This blog brought to you by…


Big News! This blog is now sponsored.

Oh, you didn’t know? You hadn’t seen the well-placed logos that I received in return for cash and products? You hadn’t seen me driving round town in my little mini with the logos on the roof or heard me promoting the wonders of the brands that sponsor my every moment – from nappy changing to washing to cooking? No?

Neither had I.

But apparently I am sponsored by P&G. Yes. I’m a mum and they’re my sponsor, my proud sponsor. They’ve made an ad about it so it must be true.

Except of course that they aren’t my sponsor at all.  I haven’t received any cash or products. But more importantly there is no mutually agreed relationship between us. I just happen to be a mum so therefore they have decided they can use that relationship to sell those products without giving anything one would usually expect from a sponsorship deal in return. And without asking me.

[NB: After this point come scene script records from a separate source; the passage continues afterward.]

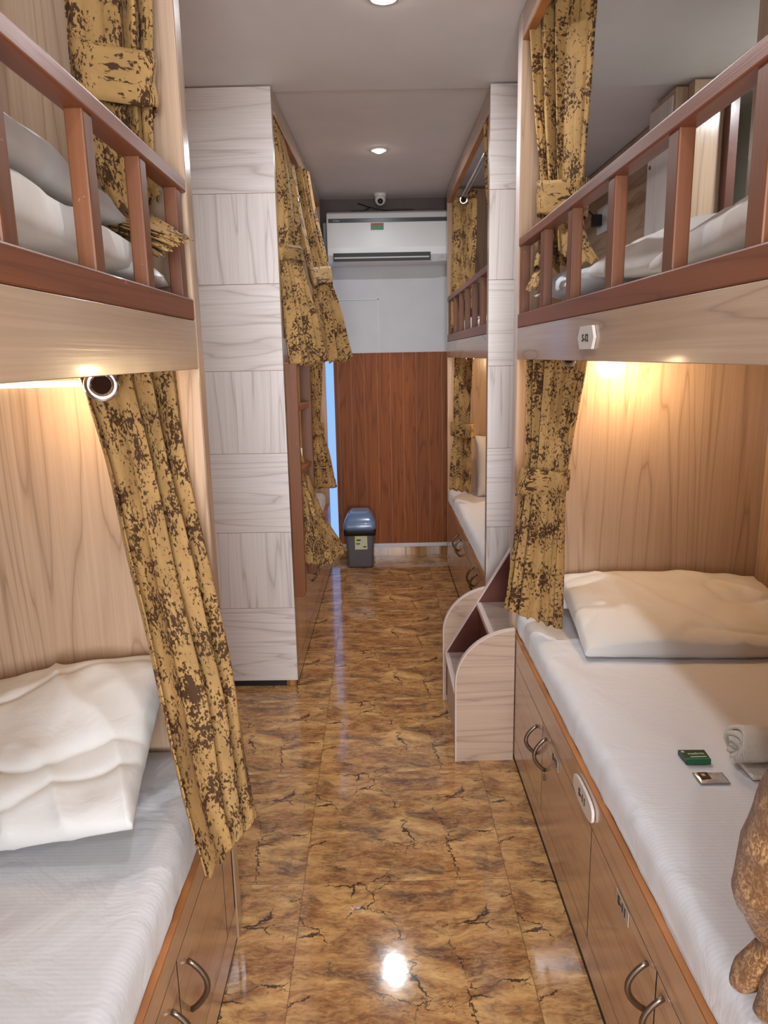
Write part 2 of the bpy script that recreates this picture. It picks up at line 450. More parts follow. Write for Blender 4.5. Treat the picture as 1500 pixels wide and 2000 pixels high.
# right, far
br2, b = bunk('bunk_bed', 'far right bunk frame beside the air conditioner with a narrow tiled upright', XR, 1, 1.30, 3.09, 4.85,
     posts=(3.36, 3.64, 3.92, 4.20, 4.49, 4.81), pw=.03)
tile_column('tiled_end_panel', br2, XR-.006, .60, 3.045, 3.09, ident)
b('lower_end_panel', .60, 1.335, 3.05, 3.09, 0, 1.50, M_lam_z)
b('end_panel', XR, 1.30, 4.85, 4.895, 0, 2.415, M_lam_z)

# behind the upper right bunks
bm = bm_new(); box(bm, 1.272, 1.298, 3.37, 5.2, 1.502, CZ-.001); structure('trim_5', bm, M_lam_y)
lk = thing('locker', 'small laminate wall locker with keyhole high behind the right bunks, left of the plain post', 'locker', (1.24, 3.22, 0))
onebox('carcass', 1.175, 1.265, 3.095, 3.36, 1.5, 2.408, M_lam_z, lk)
onebox('door', 1.168, 1.175, 3.115, 3.355, 1.52, 2.385, M_pale_z, lk)
bm = bm_new(); lathe(bm, [(.008, 0), (.008, .004), (.003, .005)], (1.163, 3.32, 2.17), 16, 'x'); obj('keyhole', bm, M_bronze, lk)
pb = onebox('boxed_post', 1.218, 1.335, 3.03, 3.088, 1.502, 2.412, M_lam_z); tag(pb, 'plain laminate boxed post reaching the ceiling behind the upper right bunk', 'post')
ps = onebox('door_jamb', 1.338, 1.372, 2.98, 3.03, 0, 2.40, M_maroon); tag(ps, 'dark maroon upright jamb right of the boxed laminate post', 'door jamb')
# panel behind near upper right bunk (seen only at the picture's corner)
onebox('upper_back_panel', 1.14, 1.16, .5, 2.40, 1.56, 2.413, M_lam_z, br1)

# ------------------------------------------------------------------ storage under the beds
def arch_handle(bm, X, s, y, z0, z1, T=ident, out=.034, r=.0045):
    pts = []
    for i in range(15):
        t = i/14; a = PI*t
        pts.append(T(Vector((X - s*out*math.sin(a)**.8, y, z0+(z1-z0)*t))))
    tube(bm, pts, r, 10, flat=1.3)

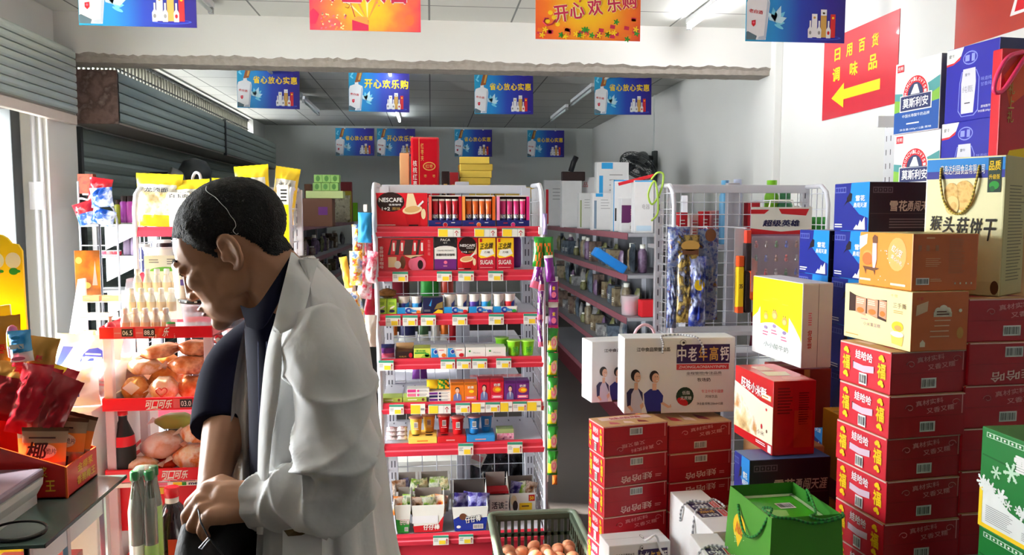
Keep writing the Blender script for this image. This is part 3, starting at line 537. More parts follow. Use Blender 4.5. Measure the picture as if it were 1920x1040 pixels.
# red rice cracker box, brown-red box, yellow and white box
GRED = M('gift_red_box', (196, 20, 28), .35, coat=.2); CREAMP = M('cream_print', (244, 232, 204), .4); PHOTO = blotch('food_photo', [(150, 100, 50), (226, 196, 140), (246, 236, 214), (196, 140, 80)], 14, .4)
C, w_, d_, h_, a_ = fit(1451, 715, 866, 2.13, 3, 1379, 1531); d_ = min(d_, .34)
def cracker(w, d, h):
    b = MB(); b.box(0, w, 0, d, 0, h, GRED, .003); fr = carton_frames(w, d, h); l, t, f = fr['left'], fr['top'], fr['front']
    b.poly(l, [(0, .12*h), (d, .14*h), (d, .65*h), (.7*d, .66*h), (.35*d, .72*h), (0, .78*h)], CREAMP, 1); b.poly(l, [(0, .12*h), (.62*d, .14*h), (.62*d, .38*h), (.4*d, .45*h), (.2*d, .6*h), (0, .62*h)], PHOTO, 2)
    b.text(l, '旺味小米', .45*d, .8*h, .52*d, .15*h, WHITE, 3, .03, rot=-4); b.text(l, '酥', .78*d, .8*h, .14*d, .12*h, WHITE, 3, .03); b.rect(l, .72*d, .71*h, .96*d, .79*h, GOLD, 2); b.rect(l, .735*d, .72*h, .945*d, .78*h, WHITE, 3); b.lines(l, .75*d, .73*h, .93*d, .77*h, 1, GOLD, 4)
    b.ell(l, .85*d, .58*h, .02*d, .02*h, RED, 3); b.ell(l, .74*d, .32*h, .02*d, .035*h, RED, 3); b.ell(l, .87*d, .29*h, .018*d, .025*h, BROWN, 3); b.text(l, '小米', .72*d, .23*h, .18*d, .06*h, BROWN, 3); b.lines(l, .6*d, .06*h, .88*d, .11*h, 2, WHITE, 2); b.rect(l, .9*d, .02*h, .98*d, .12*h, WHITE, 2)
    b.lines(f, .1*w, .55*h, .45*w, .92*h, 9, M('dark_red_fine', (130, 14, 20)), 1); b.lines(f, .6*w, .4*h, .88*w, .85*h, 14, _M['dark_red_fine'], 1); b.rect(f, .5*w, .1*h, .93*w, .6*h, M('amber_fade', (202, 54, 22), .35), 1)
    b.poly(t, [(.15*w, .3*d), (.7*w, .28*d), (.78*w, .5*d), (.2*w, .55*d)], CREAMP, 1); b.poly(t, [(.3*w, .08*d), (.9*w, .05*d), (.95*w, .2*d), (.4*w, .22*d)], PALEPINK, 1); b.rect(t, .25*w, .6*d, .6*w, .85*d, M('label_pink', (236, 206, 200)), 1); return b
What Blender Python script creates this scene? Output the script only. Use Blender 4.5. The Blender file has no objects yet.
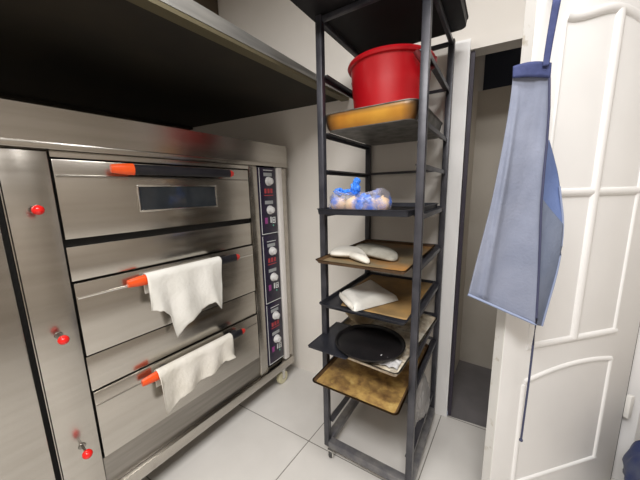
import bpy, bmesh, math, random
from mathutils import Vector, Matrix, noise
random.seed(7)
S = bpy.context.scene
COL = S.collection
PI = math.pi

# ------------------------------------------------------------------ camera
FPX = 280.456
YAW, PITCH, ROLL, CAMH = -0.619278, 0.173689, -0.0217575, 1.45
_cy, _sy, _cp, _sp = math.cos(YAW), math.sin(YAW), math.cos(PITCH), math.sin(PITCH)
FW = Vector((_sy*_cp, _cy*_cp, -_sp)); _r = Vector((_cy, -_sy, 0)); _u = _r.cross(FW)
RT = _r*math.cos(ROLL) + _u*math.sin(ROLL); UP = _u*math.cos(ROLL) - _r*math.sin(ROLL)
CP = Vector((0, 0, CAMH))
cam = bpy.data.cameras.new('camera'); co = bpy.data.objects.new('camera', cam); COL.objects.link(co)
cam.sensor_fit = 'HORIZONTAL'; cam.sensor_width = 36; cam.lens = 36*FPX/640; cam.clip_start = .02
M = Matrix((RT, UP, -FW)).transposed().to_4x4(); M.translation = CP; co.matrix_world = M
S.camera = co

def on_plane(px, py, p0, n):
    """point of the vertical plane (p0, n) that the photo shows at px, py"""
    d = FW + RT*((px-320)/FPX) - UP*((py-240)/FPX)
    p0 = Vector(p0); n = Vector(n)
    return CP + d*(n.dot(p0-CP)/n.dot(d))

# ------------------------------------------------------------------ materials
def mat(name, c, rough=.5, metal=0., c2=None, nscale=8, nstretch=(1, 1, 1), bump=0., bscale=None, detail=4,
        lo=.35, hi=.65, spec=None, rvar=0., aniso=0.):
    m = bpy.data.materials.new(name); m.use_nodes = True
    nt = m.node_tree; b = nt.nodes['Principled BSDF']
    b.inputs['Base Color'].default_value = (*c, 1); b.inputs['Roughness'].default_value = rough
    b.inputs['Metallic'].default_value = metal
    if spec is not None: b.inputs['Specular IOR Level'].default_value = spec
    tc = nt.nodes.new('ShaderNodeTexCoord'); mp = nt.nodes.new('ShaderNodeMapping')
    mp.inputs['Scale'].default_value = nstretch
    nt.links.new(tc.outputs['Object'], mp.inputs['Vector'])
    nz = nt.nodes.new('ShaderNodeTexNoise'); nz.inputs['Scale'].default_value = nscale; nz.inputs['Detail'].default_value = detail
    nt.links.new(mp.outputs[0], nz.inputs['Vector'])
    if c2 is not None:
        cr = nt.nodes.new('ShaderNodeValToRGB'); cr.color_ramp.elements[0].position = lo; cr.color_ramp.elements[1].position = hi
        cr.color_ramp.elements[0].color = (*c, 1); cr.color_ramp.elements[1].color = (*c2, 1)
        nt.links.new(nz.outputs['Fac'], cr.inputs[0]); nt.links.new(cr.outputs[0], b.inputs['Base Color'])
    if rvar:
        mr = nt.nodes.new('ShaderNodeMapRange'); mr.inputs['To Min'].default_value = rough-rvar; mr.inputs['To Max'].default_value = rough+rvar
        nt.links.new(nz.outputs['Fac'], mr.inputs['Value']); nt.links.new(mr.outputs[0], b.inputs['Roughness'])
    if bump:
        n2 = nt.nodes.new('ShaderNodeTexNoise'); n2.inputs['Scale'].default_value = bscale or nscale; n2.inputs['Detail'].default_value = 3
        nt.links.new(mp.outputs[0], n2.inputs['Vector'])
        bp = nt.nodes.new('ShaderNodeBump'); bp.inputs['Strength'].default_value = bump; bp.inputs['Distance'].default_value = .01
        nt.links.new(n2.outputs['Fac'], bp.inputs['Height']); nt.links.new(bp.outputs[0], b.inputs['Normal'])
    return m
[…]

It’s like Wolowitz taking a picture of Penny asleep on his shoulder and loading it up on his Facebook wall entitled “Me and my girlfriend”.

The ad in question is the worst example of crassness. It uses the love that most of us have for our mums in the most blatant and, might I say, cheesy way.  Lots of lovely typography, white space and nostalgic crap family photos, with emotive messages about how mums are the air we breathe, and, oo would you look at that, all perfectly timed for Mother’s Day. Fine. But I’m not sure that means they can then appropriate mums and claim to sponsor them all.

Personally, I haven’t given my endorsement to the products they claim sponsor me. I could loosely be said to have a relationship with Pampers but in actual fact that relationship is via Bounty. In fact, I specifically avoid some of them because of their effects on the environment.  (And I’m not going to name any more of them because that would have the effect of promoting them of course.)

Now,  I could write to every brand manager at P&G who has participated in this advert and put a price on my sponsorship based on consumption, promotion, mutually agreed events etc. And you my lovely readers would of course be part of that equation. That approach works – see Paul McCrudden’s blog/experiment thing.

But I’m not interested in a sponsorship relationship with them.

The ad makes a point of using photos in which the  mums are cut out, by accident – only their legs or torsos or arms appear – making the point that mums are taken for granted. Ironic eh, given that they’ve taken my acquiesence in this ridiculous statement for granted?